- [Task requirements]: Take the entries below and reproduce them word for word.

___ Data for this exercise ___

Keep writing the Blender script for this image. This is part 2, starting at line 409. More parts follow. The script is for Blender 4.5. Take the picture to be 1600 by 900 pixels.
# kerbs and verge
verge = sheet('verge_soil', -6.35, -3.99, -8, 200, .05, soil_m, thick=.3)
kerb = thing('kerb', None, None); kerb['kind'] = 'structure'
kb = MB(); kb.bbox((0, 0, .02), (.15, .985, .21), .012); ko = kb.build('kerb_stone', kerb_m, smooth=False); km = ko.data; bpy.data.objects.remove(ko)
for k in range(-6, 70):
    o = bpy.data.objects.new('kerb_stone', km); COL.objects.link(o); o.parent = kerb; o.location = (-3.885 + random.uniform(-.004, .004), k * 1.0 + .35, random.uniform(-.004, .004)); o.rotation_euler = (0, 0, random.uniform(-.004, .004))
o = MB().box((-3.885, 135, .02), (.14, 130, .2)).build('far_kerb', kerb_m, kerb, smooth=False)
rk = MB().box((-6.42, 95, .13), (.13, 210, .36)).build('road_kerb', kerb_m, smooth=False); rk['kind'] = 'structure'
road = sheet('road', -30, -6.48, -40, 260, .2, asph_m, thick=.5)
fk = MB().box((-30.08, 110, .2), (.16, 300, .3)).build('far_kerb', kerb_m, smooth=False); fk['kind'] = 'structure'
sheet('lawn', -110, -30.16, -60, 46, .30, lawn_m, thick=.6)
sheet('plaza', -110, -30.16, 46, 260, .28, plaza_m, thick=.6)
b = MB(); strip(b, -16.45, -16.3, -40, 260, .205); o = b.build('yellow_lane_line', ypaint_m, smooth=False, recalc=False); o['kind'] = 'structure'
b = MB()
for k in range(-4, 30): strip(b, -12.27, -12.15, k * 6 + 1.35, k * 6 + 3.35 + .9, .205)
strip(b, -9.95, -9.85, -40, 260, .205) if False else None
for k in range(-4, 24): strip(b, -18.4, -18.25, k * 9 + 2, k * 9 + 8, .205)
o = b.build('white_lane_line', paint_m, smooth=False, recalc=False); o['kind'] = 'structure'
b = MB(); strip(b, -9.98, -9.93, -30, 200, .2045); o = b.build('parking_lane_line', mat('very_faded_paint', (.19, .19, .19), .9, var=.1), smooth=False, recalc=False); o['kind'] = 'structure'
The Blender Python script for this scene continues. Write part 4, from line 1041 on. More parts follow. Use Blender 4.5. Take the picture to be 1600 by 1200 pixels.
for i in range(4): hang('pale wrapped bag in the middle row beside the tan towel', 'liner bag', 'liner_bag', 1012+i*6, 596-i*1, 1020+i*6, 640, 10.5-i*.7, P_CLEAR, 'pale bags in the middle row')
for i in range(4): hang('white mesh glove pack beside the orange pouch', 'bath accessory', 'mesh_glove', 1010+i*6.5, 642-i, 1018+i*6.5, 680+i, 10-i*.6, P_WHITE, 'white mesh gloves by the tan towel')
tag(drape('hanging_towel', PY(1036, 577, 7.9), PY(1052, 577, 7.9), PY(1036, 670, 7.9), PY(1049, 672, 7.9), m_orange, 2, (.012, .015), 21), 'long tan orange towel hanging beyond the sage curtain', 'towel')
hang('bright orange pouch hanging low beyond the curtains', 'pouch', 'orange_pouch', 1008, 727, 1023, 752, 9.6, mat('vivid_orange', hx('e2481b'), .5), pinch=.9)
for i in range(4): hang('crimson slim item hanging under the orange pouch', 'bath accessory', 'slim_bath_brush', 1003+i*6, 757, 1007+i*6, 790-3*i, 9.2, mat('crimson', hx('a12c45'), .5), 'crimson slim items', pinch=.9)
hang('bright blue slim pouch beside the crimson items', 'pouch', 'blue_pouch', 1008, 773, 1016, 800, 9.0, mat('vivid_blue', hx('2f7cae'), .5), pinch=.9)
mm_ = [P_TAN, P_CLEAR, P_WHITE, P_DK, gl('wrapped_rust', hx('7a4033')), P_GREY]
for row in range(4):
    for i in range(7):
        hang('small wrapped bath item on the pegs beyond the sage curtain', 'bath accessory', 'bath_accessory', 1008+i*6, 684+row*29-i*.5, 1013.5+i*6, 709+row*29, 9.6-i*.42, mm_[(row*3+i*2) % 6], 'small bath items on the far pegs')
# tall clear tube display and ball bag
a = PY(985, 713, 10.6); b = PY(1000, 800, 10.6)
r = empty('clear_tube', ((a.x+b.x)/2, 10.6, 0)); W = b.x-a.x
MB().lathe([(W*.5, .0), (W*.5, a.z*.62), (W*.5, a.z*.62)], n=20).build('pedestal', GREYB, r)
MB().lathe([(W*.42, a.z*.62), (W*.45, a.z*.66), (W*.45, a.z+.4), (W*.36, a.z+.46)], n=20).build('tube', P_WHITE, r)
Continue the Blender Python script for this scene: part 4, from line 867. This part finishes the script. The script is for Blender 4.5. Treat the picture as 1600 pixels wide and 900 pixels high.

___

- [Full solution]:
Keep writing the Blender script for this image. This is part 2, starting at line 409. More parts follow. The script is for Blender 4.5. Take the picture to be 1600 by 900 pixels.
# kerbs and verge
verge = sheet('verge_soil', -6.35, -3.99, -8, 200, .05, soil_m, thick=.3)
kerb = thing('kerb', None, None); kerb['kind'] = 'structure'
kb = MB(); kb.bbox((0, 0, .02), (.15, .985, .21), .012); ko = kb.build('kerb_stone', kerb_m, smooth=False); km = ko.data; bpy.data.objects.remove(ko)
for k in range(-6, 70):
    o = bpy.data.objects.new('kerb_stone', km); COL.objects.link(o); o.parent = kerb; o.location = (-3.885 + random.uniform(-.004, .004), k * 1.0 + .35, random.uniform(-.004, .004)); o.rotation_euler = (0, 0, random.uniform(-.004, .004))
o = MB().box((-3.885, 135, .02), (.14, 130, .2)).build('far_kerb', kerb_m, kerb, smooth=False)
rk = MB().box((-6.42, 95, .13), (.13, 210, .36)).build('road_kerb', kerb_m, smooth=False); rk['kind'] = 'structure'
road = sheet('road', -30, -6.48, -40, 260, .2, asph_m, thick=.5)
fk = MB().box((-30.08, 110, .2), (.16, 300, .3)).build('far_kerb', kerb_m, smooth=False); fk['kind'] = 'structure'
sheet('lawn', -110, -30.16, -60, 46, .30, lawn_m, thick=.6)
sheet('plaza', -110, -30.16, 46, 260, .28, plaza_m, thick=.6)
b = MB(); strip(b, -16.45, -16.3, -40, 260, .205); o = b.build('yellow_lane_line', ypaint_m, smooth=False, recalc=False); o['kind'] = 'structure'
b = MB()
for k in range(-4, 30): strip(b, -12.27, -12.15, k * 6 + 1.35, k * 6 + 3.35 + .9, .205)
strip(b, -9.95, -9.85, -40, 260, .205) if False else None
for k in range(-4, 24): strip(b, -18.4, -18.25, k * 9 + 2, k * 9 + 8, .205)
o = b.build('white_lane_line', paint_m, smooth=False, recalc=False); o['kind'] = 'structure'
b = MB(); strip(b, -9.98, -9.93, -30, 200, .2045); o = b.build('parking_lane_line', mat('very_faded_paint', (.19, .19, .19), .9, var=.1), smooth=False, recalc=False); o['kind'] = 'structure'
The Blender Python script for this scene continues. Write part 4, from line 1041 on. More parts follow. Use Blender 4.5. Take the picture to be 1600 by 1200 pixels.
for i in range(4): hang('pale wrapped bag in the middle row beside the tan towel', 'liner bag', 'liner_bag', 1012+i*6, 596-i*1, 1020+i*6, 640, 10.5-i*.7, P_CLEAR, 'pale bags in the middle row')
for i in range(4): hang('white mesh glove pack beside the orange pouch', 'bath accessory', 'mesh_glove', 1010+i*6.5, 642-i, 1018+i*6.5, 680+i, 10-i*.6, P_WHITE, 'white mesh gloves by the tan towel')
tag(drape('hanging_towel', PY(1036, 577, 7.9), PY(1052, 577, 7.9), PY(1036, 670, 7.9), PY(1049, 672, 7.9), m_orange, 2, (.012, .015), 21), 'long tan orange towel hanging beyond the sage curtain', 'towel')
hang('bright orange pouch hanging low beyond the curtains', 'pouch', 'orange_pouch', 1008, 727, 1023, 752, 9.6, mat('vivid_orange', hx('e2481b'), .5), pinch=.9)
for i in range(4): hang('crimson slim item hanging under the orange pouch', 'bath accessory', 'slim_bath_brush', 1003+i*6, 757, 1007+i*6, 790-3*i, 9.2, mat('crimson', hx('a12c45'), .5), 'crimson slim items', pinch=.9)
hang('bright blue slim pouch beside the crimson items', 'pouch', 'blue_pouch', 1008, 773, 1016, 800, 9.0, mat('vivid_blue', hx('2f7cae'), .5), pinch=.9)
mm_ = [P_TAN, P_CLEAR, P_WHITE, P_DK, gl('wrapped_rust', hx('7a4033')), P_GREY]
for row in range(4):
    for i in range(7):
        hang('small wrapped bath item on the pegs beyond the sage curtain', 'bath accessory', 'bath_accessory', 1008+i*6, 684+row*29-i*.5, 1013.5+i*6, 709+row*29, 9.6-i*.42, mm_[(row*3+i*2) % 6], 'small bath items on the far pegs')
# tall clear tube display and ball bag
a = PY(985, 713, 10.6); b = PY(1000, 800, 10.6)
r = empty('clear_tube', ((a.x+b.x)/2, 10.6, 0)); W = b.x-a.x
MB().lathe([(W*.5, .0), (W*.5, a.z*.62), (W*.5, a.z*.62)], n=20).build('pedestal', GREYB, r)
MB().lathe([(W*.42, a.z*.62), (W*.45, a.z*.66), (W*.45, a.z+.4), (W*.36, a.z+.46)], n=20).build('tube', P_WHITE, r)
Continue the Blender Python script for this scene: part 4, from line 867. This part finishes the script. The script is for Blender 4.5. Treat the picture as 1600 pixels wide and 900 pixels high.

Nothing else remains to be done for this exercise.